アルコバサは修道院を中心にした町で10分も歩くと川の合流点。
日本の田舎で見られる長閑(のどか)な風景に変わる。
その手前で、保育所と小学校が一体になった校舎を見つけた。塀の向こうに子供達がいた。
相棒がカメラを向けた。そして『ボア・タルデ!(こんにちは)』と声をかけたら、弾ける笑顔を返してくれた。
その笑顔の素直さは輝き、心を打った。
こんな笑顔の美しさを見たのは何時以来だろう、と思う。忘れていた輝きに満ちていた。
日本の子供にもこんな輝きの笑みがあった。
アルコバサだけではない。ポルトガル各地の町を歩き回り、出会った子供達の笑顔は、本物だった。
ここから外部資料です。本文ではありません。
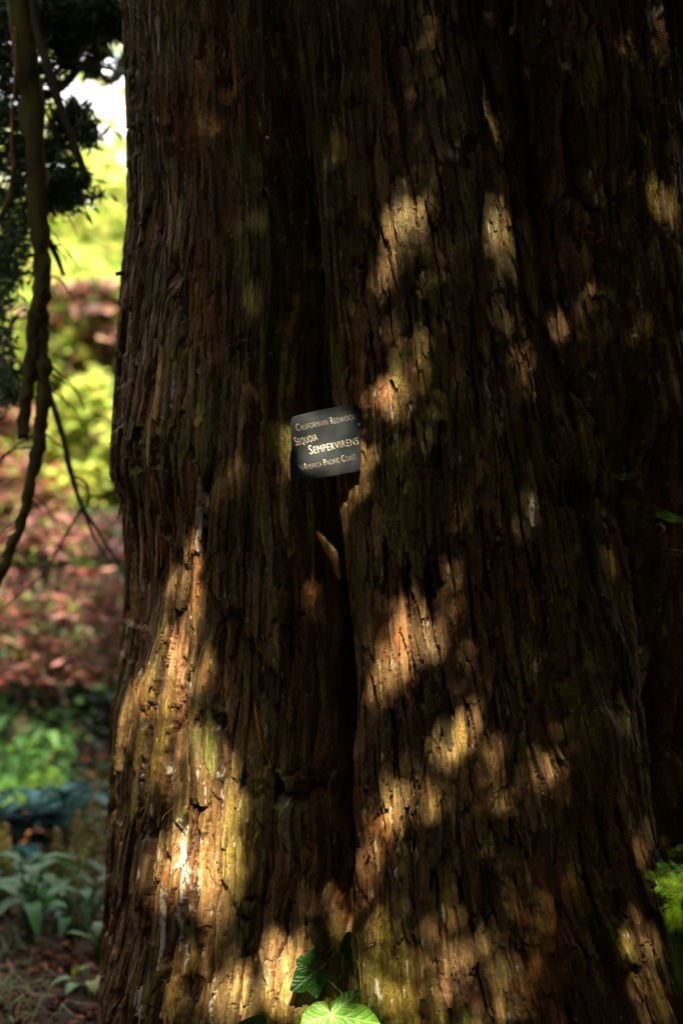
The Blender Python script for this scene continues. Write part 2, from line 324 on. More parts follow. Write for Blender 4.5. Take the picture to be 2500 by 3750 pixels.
# fit the left outline of the trunk to the photograph
SIL = np.array([(-200, 428), (0, 432), (150, 448), (300, 455), (500, 462), (800, 464), (1000, 445), (1300, 424), (1500, 412), (1650, 403), (1740, 400), (1790, 425), (1850, 445), (2050, 460), (2250, 450), (2450, 430), (2600, 405), (2900, 395), (3100, 390), (3400, 375), (3600, 362), (3750, 352), (3950, 335)], float)
silz = CAMZ - (SIL[:, 0] - 1875) / 1875 * .36 * 3.42
want = np.interp(zz, silz[::-1], SIL[::-1, 1])
for kn, lo, hi in [(161, .35, 1.0), (161, .35, 1.0), (9, .98, 1.16), (9, .98, 1.16), (5, 1.02, 1.18)]:
    X = TCX + RR * np.sin(TH); Y = TCY - RR * np.cos(TH)
    pxm = ((X / (Y + CAMD)) / .24 * 1250 + 1250)[:, :NT // 2].min(axis=1)
    k = np.hanning(kn + 2)[1:-1]; k /= k.sum(); sm = lambda v: np.convolve(np.pad(v, kn // 2, mode='edge'), k, 'valid')
    corr = sm(pxm - want) / 1250 * .24 * 3.4
    RR = RR + ss(lo, hi, -TH) * corr[:, None]
X = TCX + RR * np.sin(TH); Y = TCY - RR * np.cos(TH)
V = np.stack([X, Y, ZZ], -1).reshape(-1, 3)
nr, nc = TH.shape
ii = np.arange(nr - 1)[:, None] * nc; jj = np.arange(nc)[None, :]; jn = (jj + 1) % nc
F = np.stack([ii + jj, ii + jn, ii + nc + jn, ii + nc + jj], -1).reshape(-1, 4)
redwood = empty('redwood_tree', (TCX, TCY, 0))
tag(redwood, 'huge redwood trunk with deeply furrowed red-brown bark filling the frame, name plate fixed on it', 'tree')
link('trunk', npmesh('trunk', V, F, K.reshape(-1, 3)), M_bark, redwood)
def surf(px, py, out=0.0, top=False):
    """point on the finished bark below a photo pixel, lifted `out` metres along the outward direction"""
    t0, z0 = ray_theta(px, py)
    for _ in range(4):
        i = int(np.searchsorted(zz, z0)); j = int(np.searchsorted(th, t0)); i = min(max(i, 1), nr - 2); j = min(max(j, 2), NT - 3)
        r = float(np.median(RR[i - 1:i + 2, j - 2:j + 3]) if not top else RR[i - 5:i + 6, j - 5:j + 6].max())
        D = CAMD + TCY - r * math.cos(t0)
        z0 = CAMZ - (py - 1875) / 1875 * .36 * D
        x = (px - 1250) / 1250 * .24 * D
        t0 = math.atan2(x - TCX, math.sqrt(max(r * r - (x - TCX) ** 2, 1e-6)))
    r += out
    return Vector((TCX + r * math.sin(t0), TCY - r * math.cos(t0), z0))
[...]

出会えて嬉しくなった。心がとける至福の笑顔に会えた。
「けいの豆日記ノート」
ブルーのすてきな建物が見えた。教会かなと思って近づいたら、幼稚園のようだった。
庭の遊具でみんな、遊んでいる。おそろいの上着を着ている。
金網の塀の間から、中を覗くと子供たちが、気がついて寄ってくる。
中にも塀があってそばには近づけないけど、笑顔がいっぱい。
すなおな笑顔は、エネルギーを与えてくれるよ。
今回、ガイド本の情報を信じて、1日にバターリャとアルコバサの2ヶ所をまわる計画を立ててしまった。
普通の通りすがりの観光なら、それもよかっただろうけど、撮影取材だということを忘れていた。
もっと、余裕をみて、思いっきり、写真を撮らせてやることを考えなければと、反省点も多い。
見るべきところももっとあったはずなのに中途半端に終わってしまった。
次の旅には、改善したいところである。
しかし、ポーのこんな反省をよそに子供たちの笑顔に出会えたことだけで、大満足の写真家であった。
アルコバサからナザレまでバスで1時間弱。
ぐっすり眠って目がさめたら夕焼けの空が待っていた。